Düşük Ürün veya Hizmet Kalitesi: İşletmelerin esas ahlaki sorumluluklarından biri

de kaliteli ürün veya hizmet ortaya koymaktır. Tehlikeli, hatalı ya da düşük kalitede üretilmiş bir ürün veya sunulmuş bir hizmetten başka işletmeyi yıpratacak ve itibarını büyük ölçüde zedeleyecek daha kötü bir şeyden bahsedilemez. Çünkü işletmeler rekabet ortamına kabul edilebilir kalitede ürün veya hizmet üreterek tutunabilir. Bazen de işletmelerde reklam, satış politikaları, ücretlendirme ve dağıtım kanalları kaynaklı olarak ürün veya hizmetler etik sorunlar teşkil edebilir. Yaşanabilecek bu etik sorunlardan müşteriyi korumak için gerekli koruma yasaları çıkarılmalı, garanti sözleşmeleri imzalanmalı, ürün ve hizmetler en yüksek kalite standartlarına uygun olarak üretilmelidir (Özgener, 2016: 109).

İstismar: İstismar, kişi ya da objelerin çıkar sağlama amacıyla adaletsiz bir biçimde

kullanımıdır.

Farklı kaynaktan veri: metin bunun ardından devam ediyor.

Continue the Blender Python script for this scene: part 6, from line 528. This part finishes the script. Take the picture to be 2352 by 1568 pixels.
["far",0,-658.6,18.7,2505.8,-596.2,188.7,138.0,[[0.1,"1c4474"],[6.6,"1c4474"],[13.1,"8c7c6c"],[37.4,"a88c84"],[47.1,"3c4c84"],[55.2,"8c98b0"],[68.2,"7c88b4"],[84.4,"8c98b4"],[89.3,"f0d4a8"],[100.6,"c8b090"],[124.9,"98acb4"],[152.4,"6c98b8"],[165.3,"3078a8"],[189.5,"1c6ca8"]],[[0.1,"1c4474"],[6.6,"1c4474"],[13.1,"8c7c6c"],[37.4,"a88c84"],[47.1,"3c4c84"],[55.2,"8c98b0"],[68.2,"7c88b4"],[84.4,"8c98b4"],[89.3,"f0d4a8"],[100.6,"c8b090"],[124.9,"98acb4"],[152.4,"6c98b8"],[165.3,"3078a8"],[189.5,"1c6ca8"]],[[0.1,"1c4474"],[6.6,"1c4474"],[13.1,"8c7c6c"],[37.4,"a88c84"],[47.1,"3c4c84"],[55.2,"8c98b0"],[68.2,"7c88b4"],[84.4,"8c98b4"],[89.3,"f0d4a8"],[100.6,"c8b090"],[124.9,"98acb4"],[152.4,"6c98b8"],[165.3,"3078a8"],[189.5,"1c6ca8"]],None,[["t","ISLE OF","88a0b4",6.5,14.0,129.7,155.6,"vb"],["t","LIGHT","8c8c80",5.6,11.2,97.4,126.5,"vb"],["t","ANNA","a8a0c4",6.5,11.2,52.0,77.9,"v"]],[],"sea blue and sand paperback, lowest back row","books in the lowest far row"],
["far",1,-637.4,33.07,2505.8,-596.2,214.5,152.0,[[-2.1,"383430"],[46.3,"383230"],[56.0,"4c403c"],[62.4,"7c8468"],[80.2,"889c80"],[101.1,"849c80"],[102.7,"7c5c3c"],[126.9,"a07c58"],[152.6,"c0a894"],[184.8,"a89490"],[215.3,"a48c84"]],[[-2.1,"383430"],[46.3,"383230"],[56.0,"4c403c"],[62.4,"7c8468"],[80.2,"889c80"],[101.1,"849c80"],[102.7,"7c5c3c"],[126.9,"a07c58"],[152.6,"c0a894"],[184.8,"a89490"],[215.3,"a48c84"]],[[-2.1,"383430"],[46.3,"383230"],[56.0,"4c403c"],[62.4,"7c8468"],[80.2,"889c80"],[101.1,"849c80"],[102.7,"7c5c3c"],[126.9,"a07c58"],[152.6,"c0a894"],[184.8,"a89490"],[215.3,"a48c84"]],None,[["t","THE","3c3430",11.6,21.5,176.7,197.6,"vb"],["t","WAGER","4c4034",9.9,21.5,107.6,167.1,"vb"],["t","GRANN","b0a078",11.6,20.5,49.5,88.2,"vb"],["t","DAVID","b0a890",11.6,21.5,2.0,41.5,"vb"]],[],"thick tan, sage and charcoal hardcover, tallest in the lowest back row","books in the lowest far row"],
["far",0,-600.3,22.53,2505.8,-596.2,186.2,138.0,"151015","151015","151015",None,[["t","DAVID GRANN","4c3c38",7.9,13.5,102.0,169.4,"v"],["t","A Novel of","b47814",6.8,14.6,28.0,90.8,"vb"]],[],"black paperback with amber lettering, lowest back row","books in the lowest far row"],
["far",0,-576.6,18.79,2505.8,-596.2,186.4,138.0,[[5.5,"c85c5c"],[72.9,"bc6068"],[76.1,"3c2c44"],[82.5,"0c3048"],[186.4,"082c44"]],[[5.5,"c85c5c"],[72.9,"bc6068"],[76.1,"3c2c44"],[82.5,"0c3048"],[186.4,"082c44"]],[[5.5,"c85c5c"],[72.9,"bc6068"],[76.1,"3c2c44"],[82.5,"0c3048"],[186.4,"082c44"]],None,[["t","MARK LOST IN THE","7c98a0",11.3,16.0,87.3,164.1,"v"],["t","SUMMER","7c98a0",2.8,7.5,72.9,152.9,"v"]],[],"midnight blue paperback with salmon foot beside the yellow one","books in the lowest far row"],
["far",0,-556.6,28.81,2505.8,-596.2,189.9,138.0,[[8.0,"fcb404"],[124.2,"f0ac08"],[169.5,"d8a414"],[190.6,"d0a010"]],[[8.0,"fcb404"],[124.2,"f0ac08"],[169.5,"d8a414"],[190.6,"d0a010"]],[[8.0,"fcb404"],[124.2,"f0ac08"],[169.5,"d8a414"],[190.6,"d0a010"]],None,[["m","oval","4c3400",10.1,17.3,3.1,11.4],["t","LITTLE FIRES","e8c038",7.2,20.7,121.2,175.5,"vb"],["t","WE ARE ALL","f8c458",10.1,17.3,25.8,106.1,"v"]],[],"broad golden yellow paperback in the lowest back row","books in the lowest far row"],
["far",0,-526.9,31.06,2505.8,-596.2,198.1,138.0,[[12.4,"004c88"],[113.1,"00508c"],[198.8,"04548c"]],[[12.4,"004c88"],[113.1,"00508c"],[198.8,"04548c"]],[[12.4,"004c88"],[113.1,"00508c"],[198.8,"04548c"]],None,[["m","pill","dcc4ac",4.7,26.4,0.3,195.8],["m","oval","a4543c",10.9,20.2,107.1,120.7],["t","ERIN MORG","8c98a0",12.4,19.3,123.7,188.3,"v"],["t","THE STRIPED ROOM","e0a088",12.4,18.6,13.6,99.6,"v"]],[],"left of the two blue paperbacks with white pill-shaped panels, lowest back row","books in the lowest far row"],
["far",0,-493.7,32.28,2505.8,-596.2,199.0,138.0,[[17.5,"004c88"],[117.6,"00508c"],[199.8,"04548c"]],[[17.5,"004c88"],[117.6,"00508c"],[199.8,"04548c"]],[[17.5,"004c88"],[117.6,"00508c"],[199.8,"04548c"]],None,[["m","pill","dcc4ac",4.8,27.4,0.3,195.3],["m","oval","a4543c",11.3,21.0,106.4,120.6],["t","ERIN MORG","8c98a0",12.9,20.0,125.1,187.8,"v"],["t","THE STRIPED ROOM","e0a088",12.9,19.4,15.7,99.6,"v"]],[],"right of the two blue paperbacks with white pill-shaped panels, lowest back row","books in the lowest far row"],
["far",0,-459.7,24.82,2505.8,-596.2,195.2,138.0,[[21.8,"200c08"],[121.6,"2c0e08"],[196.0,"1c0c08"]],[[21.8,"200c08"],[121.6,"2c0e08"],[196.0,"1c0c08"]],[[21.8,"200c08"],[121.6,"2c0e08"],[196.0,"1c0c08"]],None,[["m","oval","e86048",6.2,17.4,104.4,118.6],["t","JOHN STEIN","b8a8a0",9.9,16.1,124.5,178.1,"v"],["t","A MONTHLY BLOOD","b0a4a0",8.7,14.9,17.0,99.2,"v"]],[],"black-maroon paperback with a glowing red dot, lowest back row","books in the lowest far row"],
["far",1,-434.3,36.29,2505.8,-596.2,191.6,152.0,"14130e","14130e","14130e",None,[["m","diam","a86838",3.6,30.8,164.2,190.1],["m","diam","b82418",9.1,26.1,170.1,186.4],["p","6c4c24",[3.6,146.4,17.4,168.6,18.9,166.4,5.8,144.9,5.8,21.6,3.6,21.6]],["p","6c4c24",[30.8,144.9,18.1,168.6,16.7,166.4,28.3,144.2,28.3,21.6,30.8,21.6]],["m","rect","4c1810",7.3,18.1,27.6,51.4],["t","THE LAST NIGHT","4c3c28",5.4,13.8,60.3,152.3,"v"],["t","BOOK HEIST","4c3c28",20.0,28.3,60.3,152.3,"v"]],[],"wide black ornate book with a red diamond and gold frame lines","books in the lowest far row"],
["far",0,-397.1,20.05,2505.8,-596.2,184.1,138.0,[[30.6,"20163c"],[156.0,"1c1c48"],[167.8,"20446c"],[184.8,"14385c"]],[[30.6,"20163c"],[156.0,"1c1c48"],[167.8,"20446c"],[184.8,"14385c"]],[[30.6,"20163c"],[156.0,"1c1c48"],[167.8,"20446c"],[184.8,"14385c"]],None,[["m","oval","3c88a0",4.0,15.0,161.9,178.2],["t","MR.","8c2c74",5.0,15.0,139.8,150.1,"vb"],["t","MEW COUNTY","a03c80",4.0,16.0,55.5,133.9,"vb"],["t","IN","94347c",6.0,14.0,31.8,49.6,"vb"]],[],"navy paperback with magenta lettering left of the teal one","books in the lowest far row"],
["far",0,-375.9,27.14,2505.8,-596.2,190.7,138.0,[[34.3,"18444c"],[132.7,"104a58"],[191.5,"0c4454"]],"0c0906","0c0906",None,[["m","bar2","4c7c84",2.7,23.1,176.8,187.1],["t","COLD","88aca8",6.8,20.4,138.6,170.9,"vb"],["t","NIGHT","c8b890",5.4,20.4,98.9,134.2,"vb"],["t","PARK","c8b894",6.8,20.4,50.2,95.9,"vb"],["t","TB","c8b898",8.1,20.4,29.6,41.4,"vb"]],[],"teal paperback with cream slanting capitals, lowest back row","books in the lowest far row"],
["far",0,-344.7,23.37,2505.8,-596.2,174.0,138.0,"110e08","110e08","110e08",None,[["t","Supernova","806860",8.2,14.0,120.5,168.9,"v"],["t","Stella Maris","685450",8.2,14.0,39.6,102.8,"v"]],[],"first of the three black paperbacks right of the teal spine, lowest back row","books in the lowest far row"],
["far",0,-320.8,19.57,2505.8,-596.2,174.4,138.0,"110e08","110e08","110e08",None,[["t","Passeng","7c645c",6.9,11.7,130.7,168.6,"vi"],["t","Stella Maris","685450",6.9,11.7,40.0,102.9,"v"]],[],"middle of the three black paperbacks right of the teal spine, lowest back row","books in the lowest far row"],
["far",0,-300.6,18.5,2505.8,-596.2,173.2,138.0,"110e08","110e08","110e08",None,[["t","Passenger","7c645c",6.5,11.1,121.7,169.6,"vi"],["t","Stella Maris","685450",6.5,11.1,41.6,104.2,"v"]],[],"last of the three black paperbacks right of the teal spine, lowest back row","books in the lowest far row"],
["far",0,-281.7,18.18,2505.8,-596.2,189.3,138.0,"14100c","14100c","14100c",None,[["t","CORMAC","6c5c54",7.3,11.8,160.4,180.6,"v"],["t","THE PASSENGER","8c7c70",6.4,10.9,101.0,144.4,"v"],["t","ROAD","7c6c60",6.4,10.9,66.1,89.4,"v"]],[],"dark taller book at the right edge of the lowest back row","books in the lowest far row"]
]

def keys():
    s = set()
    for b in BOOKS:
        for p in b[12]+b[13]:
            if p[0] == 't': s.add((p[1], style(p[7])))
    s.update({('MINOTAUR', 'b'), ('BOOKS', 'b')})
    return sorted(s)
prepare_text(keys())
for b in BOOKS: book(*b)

Yani bireyler kendi amaçlarına ulaşma noktasında diğer bireyleri bir araç olarak kullanır ve kaynaklardan adaletsiz olarak yararlanır (Büte, 2011: 107). Farklı türde istismarlar mevcuttur (Dundar, 2011: 34):

68

-İstimarcı, istismar edilen bireyi bu duruma zorlayabilir ya da aldatıcı tekniklerle ondan faydalanabilir.

-Bir diğeri istismara maruz kalan birey, kendisi üzerinden gerçekleştirilen eylemlere sessiz kalabilir hatta gönüllü olabilir.

-Son olarak, istismar eden bireyin hedefi bu durumdan çıkar sağlamak ve kazancını güvence altına almaktır.

İçeriden Bilgi Ticareti: İşletmenin finansal durumu ile ilgili kritik bilgileri diğer

yatırımcıların öğrenmesine fırsat vermeden bu bilgilerin elde edilmesi, rekabet ve dürüstlüğe aykırı şekilde hisse senedi alışverişinde bulunulması içeriden bilgi ticareti olarak ifade edilebilir (Evik ve Evik, 2005: 4). İşletmedeki mevkisinden dolayı işletmeye özgü olan imtiyazlı bilgiye erişme imkânı olan ve bu bilgiden yararlanarak haksız rekabet ve kar etme ya da olası zararlardan kaçınma potansiyeline sahip içeriden öğrenenler kategorisine giren en önemli kişiler yöneticiler, çalışanlar ve büyük pay sahipleridir. İçeriden bilgi sızdırma ticareti, hem pazarların şeffaflığını önlemekte hem de yatırımcıların pazara olan güvenini derinden sarsmaktadır (Esen, 2016: 160).